Augier a eu ce don dès le début. Il possède le rythme dramatique, peut-être moins uniforme et émietté, moins arrêté en ses contours que celui de Molière, aussi net d’ensemble, et toujours dans le train de la scène. Cette professionnelle qualité de son style poétique se fortifie encore dans la prose.

Joignez qu’il a, sinon inventé, du moins mis en valeur avec obstination la poésie bourgeoise et modeste. La philosophie de son théâtre l’y inclinait. Mais cela encore était assez nouveau et osé après le lyrisme exalté de Hernani, à côté même du classicisme éloquent et indiscret de Ponsard.
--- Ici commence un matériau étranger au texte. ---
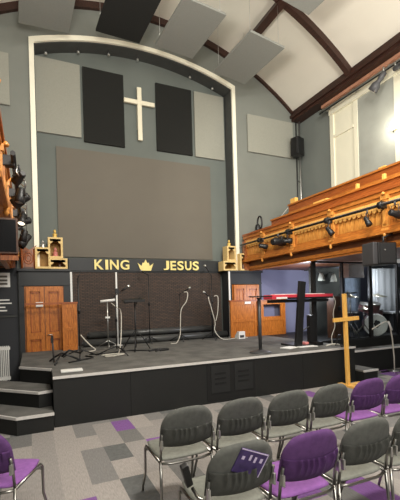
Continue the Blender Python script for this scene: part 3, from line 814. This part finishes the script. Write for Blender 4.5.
mic_stand(4.22, 8.6, 1.62, 'tall black microphone stand nearest the right door', (-.06, .02, .1), .3)
mic_stand(4.08, 8.35, 1.02, 'shorter microphone stand with white cable near the right door', (-.05, .02, .05), .26)
# low silver stand at left of the white pole
o = thing('microphone_stand', 'short silver microphone stand with horizontal head left of white pole', 'microphone stand', (1.56, 8.5, ZS))
tripod_legs(o, .24, .14, 'steel'); MB().tube([(0, 0, .1), (0, 0, 1.0)], .014, 8).build('pole', 'steel', o)
MB().tube([(-.15, 0, 1.02), (.17, 0, 1.05)], .03, 10).build('head', 'white', o)
MB().box((0, 0, .66), (.1, .03, .04)).build('clip', 'white', o)
o = thing('white_pole', 'slim white upright pole standing before the woven screen', 'pole', (1.80, 8.62, ZS))
MB().tube([(0, 0, 0), (0, 0, 1.68)], .02, 8).build('pole', 'white', o)
MB().lathe([(.11, 0), (.11, .012), (.03, .03)], n=18).build('foot', 'white', o)
MB().box((-.0, -.02, 1.25), (.08, .06, .12), bev=.01).build('clamp', 'black', o)
o = thing('white_pole', 'slim white upright strip at the corner of the right door enclosure', 'pole', (4.735, 8.6, ZS))
MB().span(-.02, .02, -.015, .015, 0, 1.72).build('strip', 'white', o)
MB().span(-.04, .03, -.04, .04, 0, .012).build('foot', 'white', o)
# music stand
o = thing('music_stand', 'black music stand with tilted tray and tripod on the stage', 'music stand', (1.93, 7.5, ZS))
tripod_legs(o, .32, .42, a0=.2); MB().tube([(0, 0, .06), (0, 0, .98)], .014, 8).build('pole', 'black', o)
MB().box((-.03, 0, 1.02), (.42, .26, .02), Matrix.Rotation(R(14), 3, 'X') @ Matrix.Rotation(R(-6), 3, 'Y')).build('tray', 'black', o)
MB().box((-.03, -.125, 1.01), (.42, .02, .05)).build('tray_lip', 'black', o)
MB().tube([(0, 0, .9), (.12, .02, 1.1)], .01, 6).build('bracket', 'black', o)
# guitar stand at left
o = thing('guitar_stand', 'low black guitar stand at the left front of the stage', 'guitar stand', (.45, 6.7, ZS))
tripod_legs(o, .3, .16, a0=.1, rad=.016)
MB().tube([(.0, 0, .1), (.12, 0, .2), (.3, -.02, .14), (.34, -.1, .2)], .017, 8).build('cradle', 'black', o)
MB().tube([(-.12, .03, .012), (-.14, .02, .45)], .014, 8).build('upright', 'darkgrey', o)
MB().box((-.14, .02, .4), (.04, .04, .12)).build('sleeve', 'black', o)
# stage floor clutter
def flat_box(name, x, y, sx, sy, sz, rz, m, label, cat):
    o = MB().box((0, 0, sz / 2), (sx, sy, sz), bev=min(.006, sz * .3)).build(name, m); o.location = (x, y, ZS + .001); o.rotation_euler = (0, 0, rz); return tag(o, label, cat)
flat_box('floor_socket_plate', .52, 5.76, .3, .16, .025, R(-2), 'white', 'white socket plate on the deck near left front corner', 'socket')
flat_box('paper_sheet', 4.62, 6.0, .34, .24, .012, R(20), 'paper', 'white sheets on the deck below the keyboard', 'paper')
flat_box('paper_sheet', 4.98, 5.95, .42, .2, .014, R(-8), 'paper', 'long white sheet beside the pink card on the deck', 'paper')
flat_box('pink_card', 5.05, 6.08, .1, .14, .08, R(10), 'pink', 'pink card on the deck beside the white sheets', 'card')
flat_box('pedal_box', 5.32, 6.02, .2, .16, .07, R(10), 'blackplastic', 'small black pedal box at right of the white sheets', 'pedal')
def cable(pts, r, m, label, closed=False):
    c_ = sum((Vector(p) for p in pts), Vector()) / len(pts); c_.z = pts[-1][2]
    # smooth by Catmull-Rom
    P = [Vector(p) for p in pts]; out = []
    for i in range(len(P) - 1):
        p0 = P[max(i - 1, 0)]; p1 = P[i]; p2 = P[i + 1]; p3 = P[min(i + 2, len(P) - 1)]
        for k in range(6):
            u = k / 6
            out.append(.5 * ((2 * p1) + (p2 - p0) * u + (2 * p0 - 5 * p1 + 4 * p2 - p3) * u * u + (3 * p1 - p0 - 3 * p2 + p3) * u ** 3))
    out.append(P[-1])
    o = MB().tube(out, r, 6).build('microphone_cable', m, loc=c_); return tag(o, label, 'cable')
zf = ZS + .014
cable([(3.42, 8.52, 1.88), (3.50, 8.48, 1.86), (3.46, 8.46, 1.66), (3.33, 8.50, 1.45), (3.30, 8.50, 1.1), (3.26, 8.44, .85), (3.08, 8.2, zf), (2.9, 8.1, zf)], .011, 'whitecable', 'white cable hanging from left microphone of the far pair')
cable([(4.02, 8.36, 1.74), (3.98, 8.3, 1.7), (4.06, 8.29, 1.4), (4.14, 8.3, 1.1), (4.12, 8.28, .9), (4.3, 8.2, zf), (4.8, 8.25, zf), (5.0, 8.2, zf)], .011, 'whitecable', 'white cable hanging from the shorter stand near the right door')
cable([(4.15, 8.34, 1.76), (4.24, 8.31, 1.74), (4.22, 8.29, 1.4), (4.15, 8.27, 1.15)], .009, 'whitecable', 'short white cable loop beside the shorter stand')
cable([(1.63, 8.4, 1.66), (1.72, 8.2, 1.55), (1.66, 7.6, 1.5), (1.62, 7.4, 1.2), (1.55, 7.2, .85), (1.45, 7.0, zf), (1.3, 6.85, zf), (1.2, 6.9, zf), (1.3, 7.0, zf), (1.45, 6.9, zf)], .009, 'whitecable', 'pale cable falling from the silver stand to coils on deck')
cable([(1.2, 6.9, zf + .02), (1.4, 6.8, zf + .02), (1.55, 6.9, zf + .02), (1.35, 7.02, zf + .02), (1.15, 6.95, zf + .02)], .010, 'whitecable', 'pale coil of cable lying by the front microphone stand')
cable([(.95, 8.3, 1.0), (1.02, 8.2, .9), (1.12, 8.1, .78), (1.2, 8.0, zf), (1.0, 7.8, zf)], .013, 'whitecable', 'pale cable curving to the deck beside the left gate')
cable([(1.0, 7.4, zf), (1.3, 7.3, zf), (1.7, 7.5, zf), (2.1, 7.3, zf), (2.35, 7.2, zf), (2.2, 7.05, zf)], .012, 'black', 'black cable lying across the deck by the music stand')
cable([(2.1, 7.15, zf), (2.3, 7.25, zf + .01), (2.5, 7.15, zf + .01), (2.3, 7.08, zf)], .02, 'black', 'black cable coil at right of the music stand')
cable([(.55, 6.55, zf), (.8, 6.75, zf), (1.0, 6.95, zf), (.9, 7.2, zf)], .013, 'black', 'black cable on the deck beside the guitar stand')
# small white box on the stage by right gate
o = thing('stage_wedge', 'small black floor wedge with white label near the right gate', 'loudspeaker', (4.78, 8.2, ZS))
MB().prism([(-.1, 0), (.1, 0), (.1, .06), (-.02, .18), (-.1, .18)], YZ, -.09, .09).build('cabinet', 'white', o)
MB().box((.0, -.1, .06), (.12, .012, .06)).build('grille', 'darkgrey', o)
# round-base stand with flat top in front of the keyboard
o = thing('round_base_stand', 'dark grey stand with round base and flat top, before the keyboard', 'stand', (3.79, 5.78, ZS))
MB().lathe([(.20, 0), (.20, .012), (.14, .03), (.04, .06)], n=24).build('base', 'darkgrey', o)
MB().tube([(0, 0, .03), (0, 0, 1.0)], .032, 12).build('pole', 'darkgrey', o)
MB().lathe([(.03, .96), (.05, 1.0)], n=14).build('collar', 'darkgrey', o)
MB().box((.03, 0, 1.02), (.36, .24, .022), bev=.004).build('top', 'black', o)
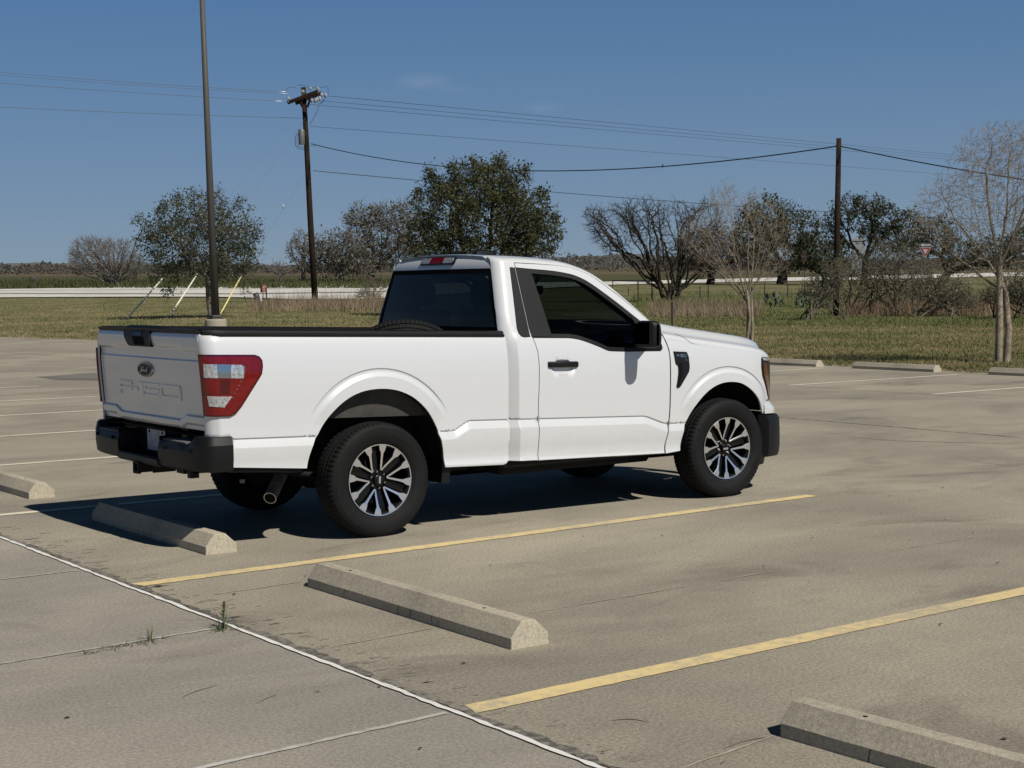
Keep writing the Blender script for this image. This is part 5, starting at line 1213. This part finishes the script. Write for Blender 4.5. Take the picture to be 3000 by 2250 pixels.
# crape myrtles
tree('crape_myrtle_tree', 'bare pale-barked multi-trunk tree on the lawn beyond the hood, left of the tall brown pole', 2190, 43.5, [(2150, 640, 130, 105), (2230, 660, 95, 100), (2060, 690, 72, 82), (2260, 740, 70, 80), (2150, 770, 130, 75), (2110, 575, 45, 55, .6), (2135, 560, 30, 40, .5), (2020, 690, 40, 50, .6), (2300, 700, 40, 60, .6)], 2300, bk_pale, None, 0, 0, .075, trunks=5, fork=.42, seed=16, shell=.35, jit=.045, fr=.36, kf=(4, 3, 3), twig=3, twiglen=.34, tipr=.0035, spread=.08, spread0=.12, cpow=.58)
tree('crape_myrtle_tree', 'large bare pale-barked tree at the right edge with two stout trunks and fine twigs', 2938, 33.2, [(2920, 560, 170, 190), (2790, 620, 120, 120), (3010, 520, 120, 170), (2900, 440, 110, 90, .8), (2710, 620, 60, 70, .6), (3060, 680, 110, 150), (2830, 740, 120, 95), (2960, 400, 80, 60, .7), (2690, 660, 60, 60, .6), (2720, 760, 60, 60, .7), (3080, 560, 80, 160)], 6500, bk_pale, None, 0, 0, 0.088, trunks=2, fork=.50, seed=27, shell=.35, jit=.035, fr=.36, kf=(5, 4, 3), twig=3, twiglen=.30, tipr=.0034, spread=.02, spread0=.075, cpow=.58)
# live oaks beyond, right
tree('live_oak_tree', 'dark green oak mass behind the pale bare tree on the lawn', 2290, 175, [(2250, 640, 95, 75), (2330, 680, 90, 70), (2380, 730, 62, 52), (2200, 690, 70, 70), (2290, 740, 120, 60)], 1000, bk_dark, lf_dark, .30, 12000, .5, fork=.3, seed=20, shell=.4, leafspread=.55, twig=1, twiglen=1, tipr=.02)
tree('live_oak_tree', 'dark green oak with open crown and crooked limbs, just right of the tall brown pole', 2530, 165, [(2480, 610, 52, 40), (2550, 605, 55, 40), (2600, 640, 60, 48), (2440, 650, 34, 34), (2660, 650, 40, 40, .8), (2510, 660, 60, 22, .7), (2440, 700, 36, 36), (2610, 705, 60, 46), (2560, 690, 50, 36, .8)], 700, bk_dark, lf_dark, .26, 8200, .30, fork=.42, seed=21, shell=.4, leafspread=.42, twig=1, twiglen=.9, tipr=.03, jit=.16)
tree('live_oak_tree', 'dark low oak beside the yield sign behind the right bare tree', 2760, 172, [(2740, 690, 72, 60), (2820, 740, 70, 45), (2680, 720, 60, 50), (2900, 745, 80, 45), (3020, 720, 90, 70)], 900, bk_dark, lf_dark, .30, 9000, .4, fork=.3, seed=22, shell=.4, leafspread=.6, twig=2, twiglen=1, tipr=.02)
tree('live_oak_tree', 'dark oak filling the background behind the leafless dark tree', 2080, 180, [(2080, 720, 110, 60), (2180, 740, 80, 55), (2000, 770, 70, 32)], 700, bk_dark, lf_moss, .30, 4200, .4, fork=.3, seed=23, shell=.4, leafspread=.6, twig=3, twiglen=1.2, tipr=.02)
tree('live_oak_tree', 'dark oak by the far road behind the stop disc sign', 2420, 178, [(2400, 760, 62, 32), (2450, 740, 50, 45), (2350, 770, 70, 25)], 420, bk_dark, lf_dark, .28, 3600, .3, fork=.3, seed=24, shell=.4, leafspread=.5, twig=1, tipr=.02)
# roadside brush thicket
brk = dict(cat='bush', trunks=9, fork=.10, jit=.12, fr=.40, spread=.2, spread0=1.0, tipr=.008)
tree('brush_thicket', 'tangled olive-green brush thicket right of the tall brown pole', 2560, 66, [(2600, 770, 85, 85), (2500, 830, 85, 62), (2650, 800, 75, 80), (2600, 850, 130, 50), (2560, 800, 70, 70), (2505, 790, 58, 58)], 1800, bk_mid, lf_brush, .06, 8000, .12, seed=30, shell=.25, twig=3, twiglen=.5, leafspread=.28, **brk)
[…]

Toute une école est sortie de là, qui a ses partisans et ses renommées[1]. C’est la poésie des humbles, le chant des joies domestiques, des intimités, des honnêtes misères, du travail, du ménage, de la campagne, de la province et de la banlieue, l’hymne familial des peines récompensées, de la vie régulière, et de l’avenir consolidé.

J’ai quinze mille francs chez Lassusse, dix mille
Chez Blanche, hypothéqués sur sa maison de ville.


Le « luxe d’un garçon » et le « machin au fromage », qui firent bondir M. Vacquerie à la première représentation de Gabrielle, sont les exagérations concertées d’un auteur jeune, et qui fondait un genre dont l’audace ne nous bouleverse plus aujourd’hui. Et c’en était une pourtant que d’écrire, à cette époque, des pièces en vers, où l’on chiffre, où l’on mange, où l’on vit simplement, et d ajouter l’épice de la rime à celles du pot-au-feu. Il a le sens du bien-être, l’amour du gîte, le rayonnement d’une belle santé physique et morale. On peut lui reprocher quelques vers prosaïques ou d’un esprit entortillé :

Permettez à vos pieds. Madame, qu’on se jette.

  1. François Coppée, Eugène Manuel.